Le Japon, archipel du suicide ?
Dans “La mort volontaire au Japon”, Maurice Pinguet analyse une pratique qui réunit anonymes et personnalités comme l'écrivain Yukio Mishima.
© Éditions Gallimard
Après une dédicace à Roland Barthes — Maurice Pinguet est celui qui invitera le sémiologue français au Japon —, le livre La mort volontaire au Japon s’ouvre, comme il se ferme 300 pages plus tard, par un chapitre dédié au seppuku, forme rituelle de suicide par éventration. Ici cependant, point de citoyen japonais mais un citoyen et homme politique romain, Caton d’Utique (95 av JC – 46 av JC). Une introduction qui peut dérouter, tant cette plongée en Rome antique semble éloignée du Japon.
Mais Maurice Pinguet maîtrise son sujet. Le directeur de l’Institut franco-japonais de Tokyo puis professeur à l’université de Tokyo entend, avant de plonger dans l’analyse du suicide au Japon, questionner le lecteur sur la notion de suicide telle qu’on la conçoit en Occident, afin de démontrer toute l’ambivalence qui s’y loge également de ce côté-ci de la planète.
Déconstruire le mythe
Caton d’Utique à l’ouverture, Yukio Mishima, célèbre écrivain et dramaturge japonais, à la clôture de l’ouvrage. Un suicide imaginé par son auteur comme l’apothéose d’une vie dédiée à l’éthique samouraï, et comptant parmi les événements marquants de la décennie 1970. Entre ces deux personnages pris en exemple, l’auteur explique que la mort volontaire, qui traverse les époques, recouvre diverses réalités : l’idéal de détachement bouddhiste, l’apogée de la carrière du guerrier, la clé de voûte de la féodalité, une épreuve amoureuse ou encore un acte synonyme de désespoir et de déracinement.
Maurice Pinguet convoque dans cet ouvrage l’anthropologie, les statistiques, la philosophie, la poésie, les textes de lois ou les codes samouraïs, pour livrer une analyse précise et riche de ce que recouvre le suicide au Japon.
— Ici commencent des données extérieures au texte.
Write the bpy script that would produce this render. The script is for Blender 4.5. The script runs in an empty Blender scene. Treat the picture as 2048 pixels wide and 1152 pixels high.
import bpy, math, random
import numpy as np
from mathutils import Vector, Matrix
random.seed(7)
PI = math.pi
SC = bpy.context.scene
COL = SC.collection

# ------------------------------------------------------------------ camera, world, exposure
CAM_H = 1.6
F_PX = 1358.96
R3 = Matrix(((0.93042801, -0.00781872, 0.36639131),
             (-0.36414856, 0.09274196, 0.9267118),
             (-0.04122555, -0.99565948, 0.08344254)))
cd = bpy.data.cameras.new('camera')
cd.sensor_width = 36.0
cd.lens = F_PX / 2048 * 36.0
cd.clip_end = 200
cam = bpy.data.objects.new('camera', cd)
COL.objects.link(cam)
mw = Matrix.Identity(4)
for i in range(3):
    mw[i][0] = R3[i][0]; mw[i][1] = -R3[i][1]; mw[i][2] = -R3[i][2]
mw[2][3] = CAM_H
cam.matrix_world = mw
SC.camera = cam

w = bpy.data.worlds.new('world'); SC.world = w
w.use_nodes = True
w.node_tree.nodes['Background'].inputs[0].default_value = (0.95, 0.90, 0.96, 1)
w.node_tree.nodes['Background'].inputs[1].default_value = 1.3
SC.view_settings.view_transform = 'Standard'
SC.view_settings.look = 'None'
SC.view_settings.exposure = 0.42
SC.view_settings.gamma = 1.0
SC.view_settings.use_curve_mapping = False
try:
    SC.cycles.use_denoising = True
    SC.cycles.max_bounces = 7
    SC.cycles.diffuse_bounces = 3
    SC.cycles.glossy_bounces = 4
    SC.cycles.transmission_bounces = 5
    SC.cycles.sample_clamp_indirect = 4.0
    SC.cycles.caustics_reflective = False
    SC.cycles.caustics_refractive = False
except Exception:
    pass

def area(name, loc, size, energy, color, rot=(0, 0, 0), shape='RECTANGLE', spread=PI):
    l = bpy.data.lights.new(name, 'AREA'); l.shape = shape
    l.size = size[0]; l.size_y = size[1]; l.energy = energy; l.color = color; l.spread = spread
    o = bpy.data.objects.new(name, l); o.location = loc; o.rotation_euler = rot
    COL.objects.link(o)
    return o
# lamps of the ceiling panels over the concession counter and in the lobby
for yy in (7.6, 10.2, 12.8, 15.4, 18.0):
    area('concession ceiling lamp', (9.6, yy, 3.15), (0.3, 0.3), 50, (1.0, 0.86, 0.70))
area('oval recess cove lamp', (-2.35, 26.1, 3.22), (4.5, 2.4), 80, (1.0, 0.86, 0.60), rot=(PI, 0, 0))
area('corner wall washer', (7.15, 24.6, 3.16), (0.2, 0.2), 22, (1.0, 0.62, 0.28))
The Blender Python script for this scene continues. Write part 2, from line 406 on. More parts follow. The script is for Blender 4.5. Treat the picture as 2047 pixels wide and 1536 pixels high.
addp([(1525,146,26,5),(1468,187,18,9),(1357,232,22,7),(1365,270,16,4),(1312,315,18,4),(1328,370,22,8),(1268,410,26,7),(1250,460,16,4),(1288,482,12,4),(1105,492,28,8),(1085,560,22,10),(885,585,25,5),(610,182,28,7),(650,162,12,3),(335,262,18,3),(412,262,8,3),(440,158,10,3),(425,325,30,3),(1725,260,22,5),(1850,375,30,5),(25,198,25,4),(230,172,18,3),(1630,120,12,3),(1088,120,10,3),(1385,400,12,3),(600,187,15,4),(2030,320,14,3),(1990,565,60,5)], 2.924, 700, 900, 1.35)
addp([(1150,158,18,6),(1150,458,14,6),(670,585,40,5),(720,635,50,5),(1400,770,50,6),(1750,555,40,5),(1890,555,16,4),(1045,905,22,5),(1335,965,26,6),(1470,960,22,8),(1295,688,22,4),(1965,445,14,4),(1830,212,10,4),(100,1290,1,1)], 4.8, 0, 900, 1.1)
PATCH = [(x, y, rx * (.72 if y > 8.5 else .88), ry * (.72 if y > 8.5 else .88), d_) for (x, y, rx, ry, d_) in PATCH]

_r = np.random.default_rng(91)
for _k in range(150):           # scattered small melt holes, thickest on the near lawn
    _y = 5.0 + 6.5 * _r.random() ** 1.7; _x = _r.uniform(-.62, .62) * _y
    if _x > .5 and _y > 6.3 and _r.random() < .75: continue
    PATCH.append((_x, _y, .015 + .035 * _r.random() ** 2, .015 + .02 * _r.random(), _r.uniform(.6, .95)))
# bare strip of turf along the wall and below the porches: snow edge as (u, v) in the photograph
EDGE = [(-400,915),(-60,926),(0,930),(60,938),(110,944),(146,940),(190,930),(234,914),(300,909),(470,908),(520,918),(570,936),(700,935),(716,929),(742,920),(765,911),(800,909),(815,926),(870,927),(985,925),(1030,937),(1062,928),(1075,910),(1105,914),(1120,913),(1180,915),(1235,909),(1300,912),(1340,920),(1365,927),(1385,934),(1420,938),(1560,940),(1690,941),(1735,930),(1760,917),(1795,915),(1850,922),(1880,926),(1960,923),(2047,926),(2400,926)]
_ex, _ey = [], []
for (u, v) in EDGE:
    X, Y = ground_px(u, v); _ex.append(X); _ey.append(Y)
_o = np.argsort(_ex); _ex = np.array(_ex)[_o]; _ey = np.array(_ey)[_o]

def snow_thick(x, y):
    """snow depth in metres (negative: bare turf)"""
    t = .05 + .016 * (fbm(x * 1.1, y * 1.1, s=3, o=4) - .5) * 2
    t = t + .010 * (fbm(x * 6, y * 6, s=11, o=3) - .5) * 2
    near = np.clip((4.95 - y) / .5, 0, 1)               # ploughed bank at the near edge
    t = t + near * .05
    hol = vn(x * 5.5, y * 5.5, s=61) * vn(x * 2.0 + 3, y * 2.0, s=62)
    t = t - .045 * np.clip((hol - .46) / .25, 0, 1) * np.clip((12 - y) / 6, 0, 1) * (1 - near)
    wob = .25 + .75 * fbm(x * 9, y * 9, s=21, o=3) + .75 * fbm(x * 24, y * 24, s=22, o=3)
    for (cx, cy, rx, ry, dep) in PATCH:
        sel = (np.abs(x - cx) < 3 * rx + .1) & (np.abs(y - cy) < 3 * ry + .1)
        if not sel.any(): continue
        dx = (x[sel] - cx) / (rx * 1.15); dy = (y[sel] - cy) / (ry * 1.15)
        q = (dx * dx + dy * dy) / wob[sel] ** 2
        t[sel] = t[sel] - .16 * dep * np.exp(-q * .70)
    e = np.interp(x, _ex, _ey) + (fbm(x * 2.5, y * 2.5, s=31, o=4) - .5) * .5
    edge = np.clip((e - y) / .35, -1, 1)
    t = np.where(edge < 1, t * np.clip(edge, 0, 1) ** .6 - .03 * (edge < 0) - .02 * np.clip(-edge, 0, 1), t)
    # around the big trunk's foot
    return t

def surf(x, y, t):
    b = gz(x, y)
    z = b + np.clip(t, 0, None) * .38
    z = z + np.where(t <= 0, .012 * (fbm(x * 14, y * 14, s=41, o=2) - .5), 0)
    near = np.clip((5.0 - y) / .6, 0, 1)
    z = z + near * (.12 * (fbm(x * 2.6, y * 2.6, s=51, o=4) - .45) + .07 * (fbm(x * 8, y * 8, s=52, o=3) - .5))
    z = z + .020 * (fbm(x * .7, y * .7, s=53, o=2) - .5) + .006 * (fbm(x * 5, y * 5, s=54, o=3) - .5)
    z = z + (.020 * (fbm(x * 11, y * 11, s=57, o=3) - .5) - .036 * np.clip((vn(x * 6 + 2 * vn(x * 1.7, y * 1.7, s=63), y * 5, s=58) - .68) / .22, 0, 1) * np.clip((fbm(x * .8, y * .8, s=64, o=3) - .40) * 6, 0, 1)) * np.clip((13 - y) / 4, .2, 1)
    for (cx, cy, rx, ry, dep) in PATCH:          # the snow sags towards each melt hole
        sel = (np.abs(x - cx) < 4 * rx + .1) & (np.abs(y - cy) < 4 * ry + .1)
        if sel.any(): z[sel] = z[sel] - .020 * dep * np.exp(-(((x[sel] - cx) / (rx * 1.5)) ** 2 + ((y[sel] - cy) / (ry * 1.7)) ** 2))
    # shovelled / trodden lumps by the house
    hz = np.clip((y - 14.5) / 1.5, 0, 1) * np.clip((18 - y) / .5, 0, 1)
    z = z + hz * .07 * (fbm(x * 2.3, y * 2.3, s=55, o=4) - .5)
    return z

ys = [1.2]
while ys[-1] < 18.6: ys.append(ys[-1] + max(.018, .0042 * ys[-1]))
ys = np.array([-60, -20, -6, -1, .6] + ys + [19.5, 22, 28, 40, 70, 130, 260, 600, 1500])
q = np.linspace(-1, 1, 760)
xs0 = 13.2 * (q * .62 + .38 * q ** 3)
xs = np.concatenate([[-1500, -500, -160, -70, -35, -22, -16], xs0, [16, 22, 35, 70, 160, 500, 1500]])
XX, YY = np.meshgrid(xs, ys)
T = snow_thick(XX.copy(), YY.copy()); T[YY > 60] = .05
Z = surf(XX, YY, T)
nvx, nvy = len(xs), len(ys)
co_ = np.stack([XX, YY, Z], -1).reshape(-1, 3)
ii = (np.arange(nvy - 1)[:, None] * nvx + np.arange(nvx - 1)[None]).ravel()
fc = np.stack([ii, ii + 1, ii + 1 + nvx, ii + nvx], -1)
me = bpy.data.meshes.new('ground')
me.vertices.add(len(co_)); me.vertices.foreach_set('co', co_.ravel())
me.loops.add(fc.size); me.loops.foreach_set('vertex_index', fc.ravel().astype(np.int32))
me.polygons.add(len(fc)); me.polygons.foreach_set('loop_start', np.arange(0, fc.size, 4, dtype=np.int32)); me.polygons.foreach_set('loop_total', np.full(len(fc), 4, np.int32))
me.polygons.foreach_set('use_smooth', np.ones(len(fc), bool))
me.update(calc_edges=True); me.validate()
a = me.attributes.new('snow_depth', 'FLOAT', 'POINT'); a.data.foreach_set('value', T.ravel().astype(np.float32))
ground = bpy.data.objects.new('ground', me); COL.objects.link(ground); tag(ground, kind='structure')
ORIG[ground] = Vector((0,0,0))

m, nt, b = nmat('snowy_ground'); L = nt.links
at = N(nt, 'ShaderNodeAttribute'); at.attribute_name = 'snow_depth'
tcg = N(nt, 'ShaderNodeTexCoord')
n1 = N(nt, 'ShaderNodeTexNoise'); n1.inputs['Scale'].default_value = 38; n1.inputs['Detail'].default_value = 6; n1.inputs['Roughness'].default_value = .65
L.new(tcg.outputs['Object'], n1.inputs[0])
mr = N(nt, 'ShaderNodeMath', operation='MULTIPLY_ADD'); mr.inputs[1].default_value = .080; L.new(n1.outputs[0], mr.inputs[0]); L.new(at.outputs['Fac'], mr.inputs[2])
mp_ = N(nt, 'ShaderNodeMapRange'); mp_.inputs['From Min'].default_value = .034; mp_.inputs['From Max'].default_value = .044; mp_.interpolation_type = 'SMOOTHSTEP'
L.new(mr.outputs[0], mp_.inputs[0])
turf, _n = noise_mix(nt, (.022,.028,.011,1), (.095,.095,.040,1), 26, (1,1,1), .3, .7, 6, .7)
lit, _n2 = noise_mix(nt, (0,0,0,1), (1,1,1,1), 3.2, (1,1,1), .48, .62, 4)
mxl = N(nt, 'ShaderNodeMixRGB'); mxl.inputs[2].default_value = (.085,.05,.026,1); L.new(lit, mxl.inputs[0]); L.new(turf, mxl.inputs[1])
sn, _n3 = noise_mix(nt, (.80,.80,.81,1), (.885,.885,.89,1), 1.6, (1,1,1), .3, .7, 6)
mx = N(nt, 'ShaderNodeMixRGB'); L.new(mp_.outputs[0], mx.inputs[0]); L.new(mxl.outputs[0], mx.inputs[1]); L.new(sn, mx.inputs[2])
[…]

Avec un regard pointu sur la mort, la religion, le rapport à la famille, à la hiérarchie, au pouvoir ou à l’amour, Maurice Pinguet déconstruit, de manière scientifique, cette idée que l’archipel serait le pays du suicide. Une lecture dense mais fluide et accessible, grâce à la grande maîtrise du sujet par son auteur.
La mort volontaire au Japon (1984), un ouvrage de Maurice Pinguet publié aux éditions Gallimard.